Structure of Revelation 11:18

Structure of Revelation 11:18 March 1, 2013

The song of the twenty-four elders in Revelation 11:17-18 begins with thanksgiving for God’s exertion of power that inaugurates His reign. Verse 18 describes how that reign comes to pass. It is a complexly organized verse.

It begins and ends with lex talionis judgments against God’s enemies, and in the middle certain groups of people are rewarded:

A. Wrathful ( orgizo ) suffer wrath ( orge )

B. Rewards

A’. Destroyers destroyed

The central section is a tight little knot of its own.

For starters, there are six terms used to describe those who are rewarded, who are given their wages: servants, prophets, saints, Name-fearers, small, great. Syntactically that list subdivides into three groups:

1. Servants the prophets

2. Saints

3. Fearers of the name (subdivided into small and great)

That sort of list puts us in mind of various Psalms that exhort different groups to praise (Psalm 115:9-11; 118:1-4; 135:19-20). Sometimes there are three (Israel, house of Aaron, God-fearers) and sometimes four (Israel, house of Aaron, house of Levi, God-fearers). Those lists lay out the holiness structure of ancient Israel: priest, priestly people, God-fearing Gentile. And it seems we can import that distinction into Revelation 11: Servants/prophets (and perhaps saints) are Jews who receive reward; the God-fearers (whether small or great) are Gentiles.

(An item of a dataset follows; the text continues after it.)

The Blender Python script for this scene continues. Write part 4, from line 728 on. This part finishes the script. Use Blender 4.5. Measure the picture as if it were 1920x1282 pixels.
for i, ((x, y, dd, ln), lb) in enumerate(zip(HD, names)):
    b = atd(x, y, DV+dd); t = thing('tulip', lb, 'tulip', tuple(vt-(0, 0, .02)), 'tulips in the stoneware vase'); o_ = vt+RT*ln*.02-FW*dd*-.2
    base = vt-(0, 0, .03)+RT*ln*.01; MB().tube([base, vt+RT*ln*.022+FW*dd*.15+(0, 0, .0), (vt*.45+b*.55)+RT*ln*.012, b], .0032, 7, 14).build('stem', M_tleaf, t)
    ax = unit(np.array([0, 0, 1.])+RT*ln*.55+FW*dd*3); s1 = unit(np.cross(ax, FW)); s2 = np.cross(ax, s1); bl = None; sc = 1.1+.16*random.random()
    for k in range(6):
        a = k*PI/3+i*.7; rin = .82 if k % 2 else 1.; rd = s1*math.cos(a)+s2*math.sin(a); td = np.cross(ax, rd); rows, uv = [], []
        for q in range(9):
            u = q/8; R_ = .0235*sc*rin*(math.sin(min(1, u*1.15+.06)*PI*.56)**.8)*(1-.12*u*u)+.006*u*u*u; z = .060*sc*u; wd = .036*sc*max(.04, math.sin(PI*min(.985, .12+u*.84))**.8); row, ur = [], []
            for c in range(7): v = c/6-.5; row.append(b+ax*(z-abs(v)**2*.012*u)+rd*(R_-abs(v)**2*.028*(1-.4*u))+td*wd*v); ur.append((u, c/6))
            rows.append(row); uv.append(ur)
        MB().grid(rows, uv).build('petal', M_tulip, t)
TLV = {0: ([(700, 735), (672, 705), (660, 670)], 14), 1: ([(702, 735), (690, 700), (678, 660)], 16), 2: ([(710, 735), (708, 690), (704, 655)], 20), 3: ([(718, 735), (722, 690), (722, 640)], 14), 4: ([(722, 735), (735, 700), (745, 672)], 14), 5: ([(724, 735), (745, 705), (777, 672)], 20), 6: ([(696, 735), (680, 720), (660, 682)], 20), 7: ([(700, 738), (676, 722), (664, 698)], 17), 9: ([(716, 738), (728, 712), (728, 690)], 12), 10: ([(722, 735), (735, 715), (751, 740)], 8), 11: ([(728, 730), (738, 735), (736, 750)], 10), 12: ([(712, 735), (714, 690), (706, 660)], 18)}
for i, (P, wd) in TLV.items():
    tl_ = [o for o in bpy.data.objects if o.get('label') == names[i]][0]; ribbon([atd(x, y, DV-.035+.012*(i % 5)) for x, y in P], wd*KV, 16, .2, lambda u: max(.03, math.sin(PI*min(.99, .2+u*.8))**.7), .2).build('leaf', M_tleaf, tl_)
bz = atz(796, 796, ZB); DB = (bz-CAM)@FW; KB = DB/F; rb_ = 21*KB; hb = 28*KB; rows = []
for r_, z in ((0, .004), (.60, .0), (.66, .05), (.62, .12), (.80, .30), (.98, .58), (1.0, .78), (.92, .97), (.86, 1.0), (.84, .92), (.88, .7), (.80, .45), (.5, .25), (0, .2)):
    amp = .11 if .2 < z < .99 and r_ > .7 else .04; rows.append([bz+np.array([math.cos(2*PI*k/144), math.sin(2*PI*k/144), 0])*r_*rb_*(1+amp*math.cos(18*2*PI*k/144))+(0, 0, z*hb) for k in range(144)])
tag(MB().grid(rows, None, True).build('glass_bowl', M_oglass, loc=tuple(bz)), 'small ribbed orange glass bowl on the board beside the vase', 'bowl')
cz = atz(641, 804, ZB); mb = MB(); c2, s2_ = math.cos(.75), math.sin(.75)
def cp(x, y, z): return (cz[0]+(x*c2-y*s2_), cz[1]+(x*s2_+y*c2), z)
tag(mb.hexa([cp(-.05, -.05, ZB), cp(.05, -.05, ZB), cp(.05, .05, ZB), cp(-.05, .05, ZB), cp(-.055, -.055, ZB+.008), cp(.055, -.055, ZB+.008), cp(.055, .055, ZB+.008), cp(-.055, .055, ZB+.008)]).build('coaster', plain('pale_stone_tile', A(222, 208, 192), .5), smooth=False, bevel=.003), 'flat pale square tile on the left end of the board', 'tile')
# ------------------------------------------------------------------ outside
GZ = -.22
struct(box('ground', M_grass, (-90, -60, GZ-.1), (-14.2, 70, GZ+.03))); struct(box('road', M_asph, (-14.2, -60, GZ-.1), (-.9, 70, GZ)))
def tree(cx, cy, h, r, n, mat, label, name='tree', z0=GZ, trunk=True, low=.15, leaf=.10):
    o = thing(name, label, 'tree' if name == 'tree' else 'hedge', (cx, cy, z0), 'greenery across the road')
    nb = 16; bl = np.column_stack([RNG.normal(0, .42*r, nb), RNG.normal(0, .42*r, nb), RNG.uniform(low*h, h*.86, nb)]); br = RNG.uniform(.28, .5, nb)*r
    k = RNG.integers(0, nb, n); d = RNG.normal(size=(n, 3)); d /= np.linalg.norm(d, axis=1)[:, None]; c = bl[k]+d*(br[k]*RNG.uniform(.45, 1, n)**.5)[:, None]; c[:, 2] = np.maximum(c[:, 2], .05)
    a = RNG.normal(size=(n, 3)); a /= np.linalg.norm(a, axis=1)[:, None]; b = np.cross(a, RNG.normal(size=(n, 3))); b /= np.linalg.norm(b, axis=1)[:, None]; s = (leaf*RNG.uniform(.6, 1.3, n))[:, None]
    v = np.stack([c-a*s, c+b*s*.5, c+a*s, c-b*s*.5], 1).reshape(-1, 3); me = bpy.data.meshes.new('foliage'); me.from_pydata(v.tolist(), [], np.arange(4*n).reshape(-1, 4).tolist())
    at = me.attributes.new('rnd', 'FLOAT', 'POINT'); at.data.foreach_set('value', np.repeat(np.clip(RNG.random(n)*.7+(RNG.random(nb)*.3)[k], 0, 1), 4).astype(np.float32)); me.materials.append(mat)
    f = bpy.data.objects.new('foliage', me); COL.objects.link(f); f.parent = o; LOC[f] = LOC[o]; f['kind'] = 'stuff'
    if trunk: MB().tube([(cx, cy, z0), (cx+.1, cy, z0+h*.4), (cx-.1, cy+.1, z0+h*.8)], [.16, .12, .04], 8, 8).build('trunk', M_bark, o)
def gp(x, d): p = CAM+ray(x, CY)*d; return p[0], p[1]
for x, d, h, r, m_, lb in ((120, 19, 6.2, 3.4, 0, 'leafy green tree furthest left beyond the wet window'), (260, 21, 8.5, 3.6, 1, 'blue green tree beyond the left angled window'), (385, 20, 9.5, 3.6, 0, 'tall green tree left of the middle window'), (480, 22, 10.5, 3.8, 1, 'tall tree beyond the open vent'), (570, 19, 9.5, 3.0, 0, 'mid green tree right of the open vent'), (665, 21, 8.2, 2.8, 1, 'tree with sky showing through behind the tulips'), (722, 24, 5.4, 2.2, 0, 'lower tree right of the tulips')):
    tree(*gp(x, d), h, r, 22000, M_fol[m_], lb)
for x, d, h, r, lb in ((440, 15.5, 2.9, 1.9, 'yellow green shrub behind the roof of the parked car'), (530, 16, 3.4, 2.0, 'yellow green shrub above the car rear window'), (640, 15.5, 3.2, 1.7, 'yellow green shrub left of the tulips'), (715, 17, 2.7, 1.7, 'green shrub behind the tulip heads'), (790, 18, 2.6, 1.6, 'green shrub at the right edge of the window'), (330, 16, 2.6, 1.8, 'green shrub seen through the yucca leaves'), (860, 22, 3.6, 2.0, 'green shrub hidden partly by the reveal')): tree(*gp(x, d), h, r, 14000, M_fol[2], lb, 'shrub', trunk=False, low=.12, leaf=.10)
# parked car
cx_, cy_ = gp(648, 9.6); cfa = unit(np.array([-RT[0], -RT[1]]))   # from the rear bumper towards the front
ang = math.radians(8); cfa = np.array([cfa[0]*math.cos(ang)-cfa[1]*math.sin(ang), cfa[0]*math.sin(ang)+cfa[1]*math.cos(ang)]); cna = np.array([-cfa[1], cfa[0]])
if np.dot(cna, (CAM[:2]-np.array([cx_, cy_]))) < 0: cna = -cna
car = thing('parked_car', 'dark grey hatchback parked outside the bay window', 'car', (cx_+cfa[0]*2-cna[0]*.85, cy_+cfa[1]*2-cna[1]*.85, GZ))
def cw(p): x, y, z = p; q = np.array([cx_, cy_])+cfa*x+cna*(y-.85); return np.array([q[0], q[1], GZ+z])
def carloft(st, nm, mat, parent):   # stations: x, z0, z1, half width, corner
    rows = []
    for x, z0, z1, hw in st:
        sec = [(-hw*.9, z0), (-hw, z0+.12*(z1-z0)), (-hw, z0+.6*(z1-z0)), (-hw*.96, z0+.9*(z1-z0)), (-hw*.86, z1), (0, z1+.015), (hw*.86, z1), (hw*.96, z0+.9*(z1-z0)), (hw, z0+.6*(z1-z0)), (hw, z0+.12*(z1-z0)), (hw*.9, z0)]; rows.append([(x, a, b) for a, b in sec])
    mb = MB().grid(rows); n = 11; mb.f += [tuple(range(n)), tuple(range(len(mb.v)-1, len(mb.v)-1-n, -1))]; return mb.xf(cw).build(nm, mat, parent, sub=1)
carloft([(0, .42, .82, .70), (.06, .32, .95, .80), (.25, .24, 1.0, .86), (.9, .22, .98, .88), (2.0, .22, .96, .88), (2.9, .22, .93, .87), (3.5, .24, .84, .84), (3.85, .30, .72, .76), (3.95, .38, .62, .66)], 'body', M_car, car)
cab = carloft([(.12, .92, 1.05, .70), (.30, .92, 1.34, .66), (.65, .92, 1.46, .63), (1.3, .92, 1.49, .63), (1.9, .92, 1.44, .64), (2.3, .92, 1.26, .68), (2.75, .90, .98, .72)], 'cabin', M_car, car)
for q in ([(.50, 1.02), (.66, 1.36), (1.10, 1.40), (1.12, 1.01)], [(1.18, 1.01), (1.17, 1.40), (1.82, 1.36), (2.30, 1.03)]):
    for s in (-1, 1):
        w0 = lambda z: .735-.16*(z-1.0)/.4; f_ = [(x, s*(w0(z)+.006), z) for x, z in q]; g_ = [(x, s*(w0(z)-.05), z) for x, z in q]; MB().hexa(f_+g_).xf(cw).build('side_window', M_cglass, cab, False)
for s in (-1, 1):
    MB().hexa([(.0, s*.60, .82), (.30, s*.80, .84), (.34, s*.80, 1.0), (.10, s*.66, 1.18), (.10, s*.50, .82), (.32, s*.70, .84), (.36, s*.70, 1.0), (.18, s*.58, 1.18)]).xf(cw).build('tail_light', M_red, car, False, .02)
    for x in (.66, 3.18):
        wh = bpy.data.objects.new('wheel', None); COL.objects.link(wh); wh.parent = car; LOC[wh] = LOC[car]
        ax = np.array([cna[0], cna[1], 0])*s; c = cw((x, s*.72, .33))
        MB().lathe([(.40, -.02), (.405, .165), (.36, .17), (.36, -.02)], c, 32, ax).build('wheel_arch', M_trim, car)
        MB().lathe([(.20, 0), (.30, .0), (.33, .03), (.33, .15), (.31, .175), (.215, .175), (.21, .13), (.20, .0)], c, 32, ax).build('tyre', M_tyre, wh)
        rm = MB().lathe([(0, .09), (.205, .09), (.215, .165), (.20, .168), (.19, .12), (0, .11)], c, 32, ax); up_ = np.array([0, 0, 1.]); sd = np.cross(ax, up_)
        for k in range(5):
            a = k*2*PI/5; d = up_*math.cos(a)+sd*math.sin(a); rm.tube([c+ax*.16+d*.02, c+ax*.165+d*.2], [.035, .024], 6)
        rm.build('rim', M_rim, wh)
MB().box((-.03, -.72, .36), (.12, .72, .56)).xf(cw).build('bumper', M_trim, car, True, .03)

And once we recognize that a Jew/Gentile distinction is operative in the central section of the verse, then we suspect it might be at the edges too. The wrathful who receive wrath are “nations”; the destroyers specifically destroy the “land.” That leaves us with this more complex structure for the verse:

A. Wrathful Gentiles receive wrath

B. Jewish servants rewarded

B’. Gentile God-fearers rewarded

A’. Jewish destroyers destroyed

Though it is chiastic as regard to the actions (wrath v. reward), it alternates as regard the recipients (Gentile, Jew, Gentile, Jew).